An administration that staffs its cabinet with individuals who demonstrate poor institutional judgment across multiple departments is a real and documentable pattern. That case does not require the word "zealot." When outlets reach for maximally charged language, they are optimizing for something other than persuading skeptical readers, and the skeptical readers they fail to persuade are precisely the ones who most need to hear the underlying facts.
Counselor Troi explained to you. A fictional Betazoid ship's counselor. That's who you're citing.
okay so the rest of your comment is actually fine, headline language does sometimes outrun the facts, valid point. but you buried it under "analytically separate variables" and a Star Trek cameo and I cannot let that go. that's the most online way to say "the headline is overheated" that I have ever read.
also "dangerous zealot like Pete Hegseth" is doing exactly what it says on the tin. Hegseth is on record. the USDA guy apparently emailed Bible passages to staff through government channels. "zealot" isn't a personality judgment pulled from thin air, it's a description of behavior. you can argue the word is maximally charged AND it's accurate. those aren't mutually exclusive.
but yeah. Salon gonna Salon.
Counselor Troi at least existed, which is more than I can say for half the opinion-writing in this era.
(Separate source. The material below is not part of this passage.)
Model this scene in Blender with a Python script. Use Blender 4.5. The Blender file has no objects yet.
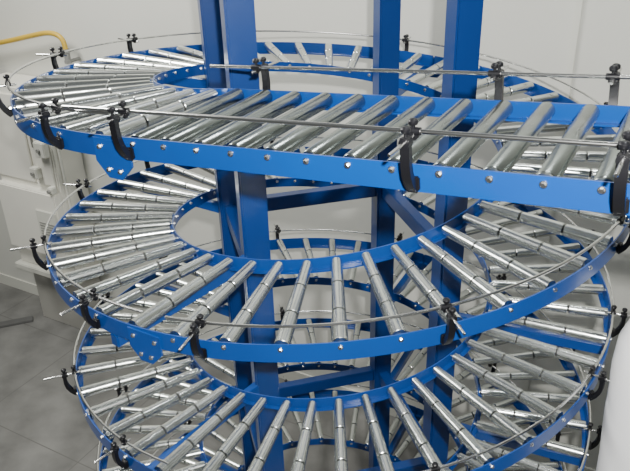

The larger point stands, though, headlines like this should be precise enough to survive contact with a newsroom editor, not just loud enough to get clicks.
If the USDA secretary is sending Bible passages through government channels and acting like a preacher with a badge, that is fair criticism. Calling him a dangerous zealot may be sharp, but it is not the same thing as making up a charge from nothing. Still, Salon loves turning a legitimate concern into a hand grenade, and then acting surprised when people notice the shrapnel.